PROBLEM DESCRIPTION:
Starting at the top of the listing, extract every line up to and including the one with "COL = SC.collection". Pictures stay out of the copy.

── RECORDED DATA

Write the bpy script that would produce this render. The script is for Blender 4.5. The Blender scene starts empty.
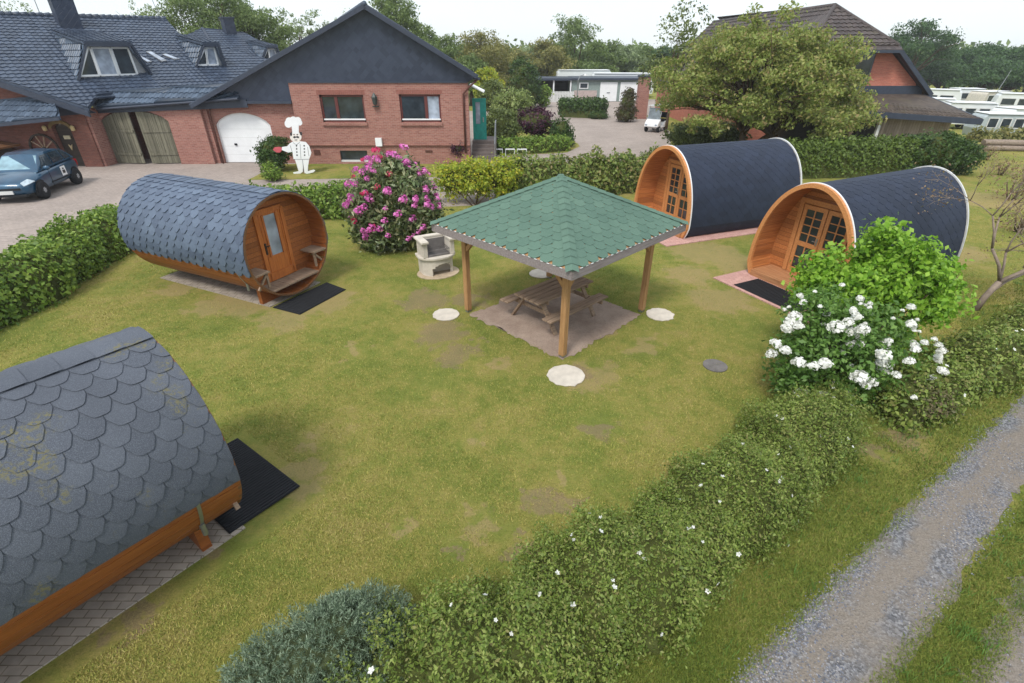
import bpy, bmesh, math, random
import numpy as np
from mathutils import Vector, Matrix

PI = math.pi
R = math.radians
random.seed(7)
rng = np.random.default_rng(7)
SC = bpy.context.scene
COL = SC.collection

# ------------------------------------------------------------------ camera, sky, sun, exposure
CAM_H = 5.5
F = 500.0
TH = R(30.0)
cam_data = bpy.data.cameras.new('camera')
cam = bpy.data.objects.new('camera', cam_data)
COL.objects.link(cam)
cam.location = (0, 0, CAM_H)
cam.rotation_euler = (R(60), 0, 0)
cam_data.sensor_width = 36
cam_data.lens = 36 * F / 1024
cam_data.clip_start = 0.05
cam_data.clip_end = 3000
SC.camera = cam

SUN_EL, SUN_AZ = 55.0, 205.0      # azimuth clockwise from +Y, where the sun stands
world = bpy.data.worlds.new('World')
SC.world = world
world.use_nodes = True
nt = world.node_tree
nt.nodes.clear()
wo = nt.nodes.new('ShaderNodeOutputWorld')
bg = nt.nodes.new('ShaderNodeBackground')
bg.inputs['Strength'].default_value = 0.1
sky = nt.nodes.new('ShaderNodeTexSky')
sky.sky_type = 'NISHITA'
sky.sun_disc = False
sky.sun_elevation = R(SUN_EL)
sky.sun_rotation = R(SUN_AZ)
sky.air_density = 1.0
sky.dust_density = 2.0
tc = nt.nodes.new('ShaderNodeTexCoord')
mp = nt.nodes.new('ShaderNodeMapping')
mp.inputs['Scale'].default_value = (1.0, 1.0, 3.0)
nz = nt.nodes.new('ShaderNodeTexNoise')
nz.inputs['Scale'].default_value = 2.2
nz.inputs['Detail'].default_value = 5
rp = nt.nodes.new('ShaderNodeMapRange')
rp.inputs['From Min'].default_value = 0.3
rp.inputs['From Max'].default_value = 0.7
rp.inputs['To Min'].default_value = 0.66
rp.inputs['To Max'].default_value = 0.97
mx = nt.nodes.new('ShaderNodeMix')
mx.data_type = 'RGBA'
mx.inputs['B'].default_value = (5.0, 5.4, 5.65, 1)
nt.links.new(tc.outputs['Generated'], mp.inputs['Vector'])
nt.links.new(mp.outputs[0], nz.inputs['Vector'])
nt.links.new(nz.outputs['Fac'], rp.inputs['Value'])
nt.links.new(rp.outputs[0], mx.inputs['Factor'])
nt.links.new(sky.outputs[0], mx.inputs['A'])
nt.links.new(mx.outputs['Result'], bg.inputs['Color'])
nt.links.new(bg.outputs[0], wo.inputs['Surface'])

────

THE COMPLETED TASK:
Write the bpy script that would produce this render. The script is for Blender 4.5. The Blender scene starts empty.
import bpy, bmesh, math, random
import numpy as np
from mathutils import Vector, Matrix

PI = math.pi
R = math.radians
random.seed(7)
rng = np.random.default_rng(7)
SC = bpy.context.scene
COL = SC.collection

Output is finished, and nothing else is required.